Cuban police also appeared to disproportionately target religious leaders. The Cuban Communist Party is an atheist organization and has engaged in decades of intense persecution against Christians on the island. Groups like the santería movement, who practice a syncretic religion largely based on Yoruba Nigerian paganism, have also endured persecution even among decades of rumors that Fidel Castro himself dabbled in santería practices.

In one particularly violent incident, Cuban authorities publicly beat a Catholic priest, Father Castor José Álvarez Devesa, and cracked his head before detaining him in his native Camagüey, which experienced some of the largest July 11 protests.

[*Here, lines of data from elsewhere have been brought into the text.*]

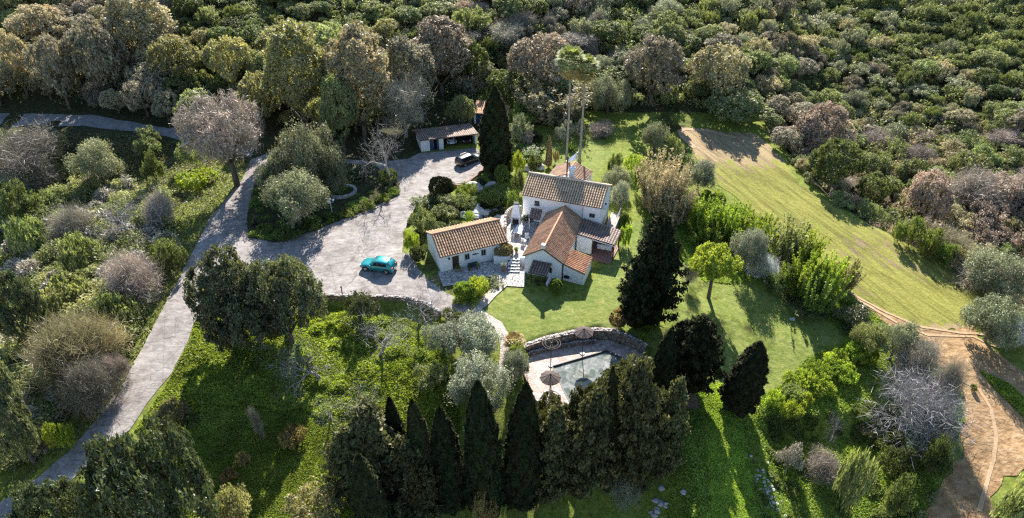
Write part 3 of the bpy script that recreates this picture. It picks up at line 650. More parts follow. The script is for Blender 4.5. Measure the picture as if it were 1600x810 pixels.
def put(key, var, base, sx, sz, label, cat, name, mat=None, group=None, rz=None, tilt=None, cname='crown', tname='trunk', rs=[0]):
    p = PR[key][var % len(PR[key])]; rs[0] += 1
    if rz is None: rz = (rs[0] * 2.399) % 6.283
    if p['tr'] is not None:
        root = empty(name, base, rz); root.scale = (sx, sx, sz)
        c = bpy.data.objects.new(cname, p['me']); col.objects.link(c); c.parent = root
        t = bpy.data.objects.new(tname, p['tr']); col.objects.link(t); t.parent = root
    else:
        root = c = bpy.data.objects.new(name, p['me']); col.objects.link(c); root.location = tuple(float(v) for v in base); root.rotation_euler = (0, 0, rz); root.scale = (sx, sx, sz)
    if tilt: root.rotation_euler = (tilt[0], tilt[1], rz)
    if mat:
        c.material_slots[0].link = 'OBJECT'; c.material_slots[0].material = LM[mat] if isinstance(mat, str) else mat
    return tag(root, label, cat, group)
_a = np.arange(240); _z = 1 - 2 * (_a + .5) / 240; SPH = np.stack([np.sqrt(1 - _z ** 2) * np.cos(_a * 2.39996), np.sqrt(1 - _z ** 2) * np.sin(_a * 2.39996), _z], 1)
def bb(key, box, label, cat='shrub', name='shrub', mat=None, var=0, group=None, k=.75, hmax=None, **kw):
    """place a plant so that its crown fills the photograph's box x0, y0, x1, y1 where it stands on the terrain"""
    x0, y0, x1, y1 = box; cx = (x0 + x1) / 2; w_ = x1 - x0; P = at(cx, (y0 + y1) / 2); el = 0; gy = y1
    s = FPX / depth(P); Rr = w_ / 2 / s; h = max(.4, (y1 - y0) / s * .9); gx_, gy = cx, y1 if k < .2 else (y0 + 2 * y1) / 3
    for _ in range(9):
        P = at(gx_, min(gy, 905)); z0_, z1_ = (.42, 1.0) if k < .2 else (0, 1.0)
        q = SPH * np.array([Rr, Rr, h * (z1_ - z0_) / 2]) * .96 + P + np.array([0, 0, h * (z0_ + z1_) / 2]); d_ = q - CC; Z_ = d_ @ CF
        ux = 800 + FPX * d_[:, 0] / Z_; uy = 405 - FPX * (d_ @ CU) / Z_; s = FPX / depth(P)
        gx_ += cx - (ux.min() + ux.max()) / 2; Rr *= w_ / (ux.max() - ux.min())
        if k < .2: h = max(.5, h + (uy.min() - y0) / s / .8)
        else:
            e = (uy.max() - uy.min()) - (y1 - y0); h = max(.3 * Rr, h - e / s * .8); gy += (y1 - uy.max()) * .7
    if hmax: P = at(cx, (y0 + y1) / 2 + hmax * .4 * s); h = hmax
    p = PR[key][var % len(PR[key])]
    return put(key, var, P, Rr / p['R'], h / p['h'], label, cat, name, mat, group, **kw)
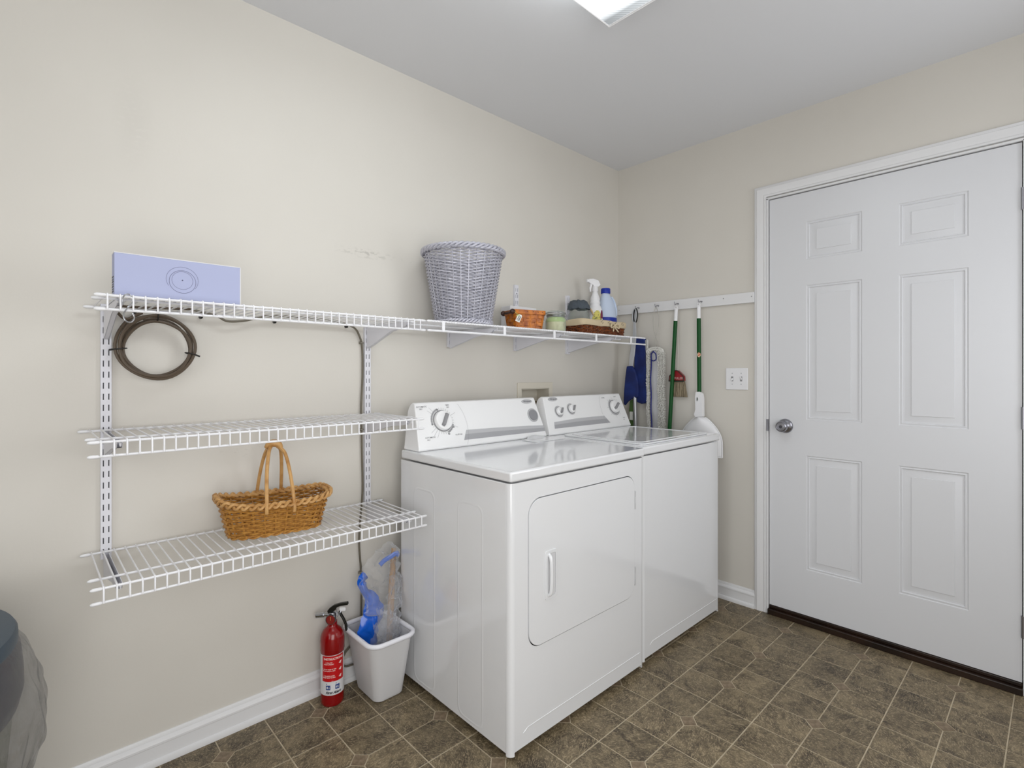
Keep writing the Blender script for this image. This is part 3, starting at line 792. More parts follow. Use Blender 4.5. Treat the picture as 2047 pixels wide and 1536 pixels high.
# brown basket with linen liner
lz = ZT_ + .0065
lb_ = thing('lined_basket', 'low brown wicker basket with tied beige linen liner on the top shelf', 'basket', (-.52, -.21, lz))
wv, st, P, th_of = weave(-.520, -.222, lz + .006, lz + .066, .172, .066, .180, .072, 7, 8, 34, .0040, .0042, jit=.001)
obj('weave', wv, 'brownwicker', lb_, stuff=True); obj('stakes', st, 'brownwicker', lb_, stuff=True)
bs = MB().box(-.688, -.352, -.285, -.160, lz + .001, lz + .007); obj('base', bs, 'brownwicker', lb_)
def liner(u, v):
    th = th_of(u); vv = [(.62, .0078), (.68, .0095), (.95, .0095), (1.08, .008), (1.14, .002), (1.10, -.006), (.6, -.009)][int(round(v * 6))]
    p = P(vv[0], th, vv[1] + .0012 * math.sin(u * 60)); p.z += .0015 * math.sin(u * 34 + v * 3) + (.006 if False else 0)
    return p
obj('cloth_liner', MB().sheet(liner, 160, 6, wrap=True), 'linen', lb_, angle=70)
bow = MB(); bo = Vector((-.470, -.3055, lz + .050))
for sg in (-1, 1):
    lp = spline([bo, bo + Vector((sg*.016, -.006, .008)), bo + Vector((sg*.034, -.007, .002)), bo + Vector((sg*.032, -.006, -.012)), bo + Vector((sg*.012, -.004, -.006)), bo], 6)
    bow.tube(lp, .0036, 6, up=(0, 1, 0), flat=1)
    bow.tube(spline([bo, bo + Vector((sg*.010, -.004, -.016)), bo + Vector((sg*.022 + .01, -.003, -.030))], 5), .0036, 6, up=(0, 1, 0))
bow.lathe([(.0001, -.006), (.006, -.004), (.007, 0), (.006, .004), (.0001, .006)], bo + Vector((0, -.003, 0)), 10, (0, 1, 0))
obj('bow', bow, 'linen', lb_, label='beige cloth bow')
stt = MB()
for x in (-.575, -.515, -.455, -.40):
    y = -.3055
    for dx, dz, a in ((-.007, .0, .5), (.003, .004, -.4), (.007, -.004, .9)):
        c_ = Vector((x + dx, y - .0015, lz + .062 + dz)); stt.tube([c_ + Vector((-.002, 0, -.003 * a)), c_ + Vector((.002, 0, .004))], .0011, 5)
obj('stitched_marks', stt, 'ink', lb_)

# orange splint basket
oz = ZT_ + .0062; th0 = R(-17); oc = Vector((-1.030, -.215, oz))
def OL(u, v, z): return Vector((oc.x + u * math.cos(th0) - v * math.sin(th0), oc.y + u * math.sin(th0) + v * math.cos(th0), oc.z + z))
ob = thing('splint_basket', 'small orange woven-splint basket with dark knobs and a white tag', 'basket', oc)
def strip(mb, pts, nrm, h, t=.0013):
    """flat band along pts, height h"""
    v = []
    for p, n_ in zip(pts, nrm):
        v += [p + Vector((0, 0, -h/2)), p + Vector((0, 0, h/2)), p + Vector((0, 0, h/2)) + n_ * t, p + Vector((0, 0, -h/2)) + n_ * t]
    m_ = len(pts); f = []
    for i in range(m_ - 1):
        for k in range(4):
            f.append((4*i+k, 4*i+(k+1) % 4, 4*i+4+(k+1) % 4, 4*i+4+k))
    f += [(0, 1, 2, 3), tuple(4*(m_-1)+k for k in (3, 2, 1, 0))]
    mb.add(v, f)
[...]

Police released Álvarez only after receiving international condemnation and, in his message following his release, the clergyman clearly sported visible injuries to the head.

Still missing are several members of the Association of Free Yorubas of Cuba, a santería group that refuses to worship under the auspices of the atheist Communist Party. According to the Global Liberty Alliance, a human rights advocacy group, at least six members were arrested for participating in protests.

The OCDH estimated in a report published in July that Cuban repressive forces have performed over 30,000 politically motivated arrests in the last five years, many repeat incidents against the island’s most vocal dissidents.